Joonas Korpisalo Extension Paves Way for Further Goaltender Competition in Columbus

By Chris Pennington on April 20, 2020 at 8:05 am
Columbus Blue Jackets goaltender Joonas Korpisalo (70) makes a save against the Calgary Flames during the third period at Scotiabank Saddledome.
Sergei Belski-USA TODAY Sports

So, should we flip a coin?

The Columbus Blue Jackets signed Joonas Korpisalo (.911 SV%, 2.60 GAA, 37 GP) to a two-year contract extension on Friday worth an AAV of $2.8M. Korpisalo was set to become a restricted free agent at this season's end (whenever that might be).

That's one side of the coin. On the other, we see another young, talented goaltender in Elvis Merzlikins (.923 SV%, 2.35 GAA, 33 GP) that took the Blue Jackets fan base by storm this season (after a rocky start), who will too be an RFA this summer.

One is a seasoned NHL goaltender with All-Star honors but spent all of his years until now as a backup. The other is a newly-acquainted North American goaltender who has been highly touted for years in regards to his potential.

Do the Blue Jackets need to pick between the two? Or at the very least, would it be wise to do so right now, or can they hold off a bit and see how this plays out?

For starters, recent history has shown us that Stanley Cup-winning teams don't dabble with the whole "split goaltender" ideology. In the past couple of decades, only two championship teams have really split time between two goaltenders during the postseason and regular season. One being the 2016-2017 Pittsburgh Penguins (Matt Murray and Marc-Andre Fleury) and the 2005-2006 Carolina Hurricanes (Cam Ward and Martin Gerber).
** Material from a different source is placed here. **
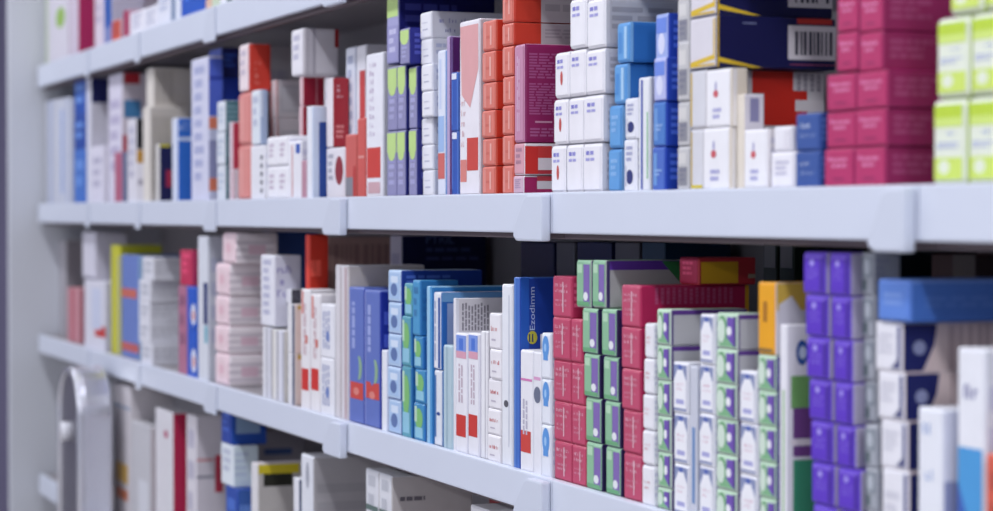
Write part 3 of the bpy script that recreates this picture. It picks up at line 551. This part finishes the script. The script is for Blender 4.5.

However - again, we're talking about Stanley Cup-winning teams. Realistically, the Blue Jackets aren't even close to that window again and may not be for another three to four years.

Last year, the New York Islanders played the split-time game with Robin Lehner and Thomas Greiss in the regular season but rode with Lehner in the postseason. The team then chose to stick with Greiss and let Lehner walk, which has been a fair decision for them so far, but now they have Semyon Varlamov splitting time with Greiss. They might keep this strategy going forever.

As a young (we know, we know) team like the Blue Jackets continues to grow (and slightly rebuild and retool from their free agency losses) I think it is a wise decision to continue to split the time between Korpisalo and Merzlikins, at least until the end of their next contracts. Which, brings up another question - will Merzlikins be "OK" with getting paid less than his counterpart despite a better statistical season?

Once the team (hopefully) jumps in line for a serious postseason push, then it would be wise in my mind to give someone the reigns, but maybe it will have figured itself out at that point. An injury could happen, one goaltender could fall off the map - time and change may be the best ally in this situation.

Nothing wrong with some internal competition, right? Well, maybe not right, if you ask the 2015 Ohio State Buckets football team.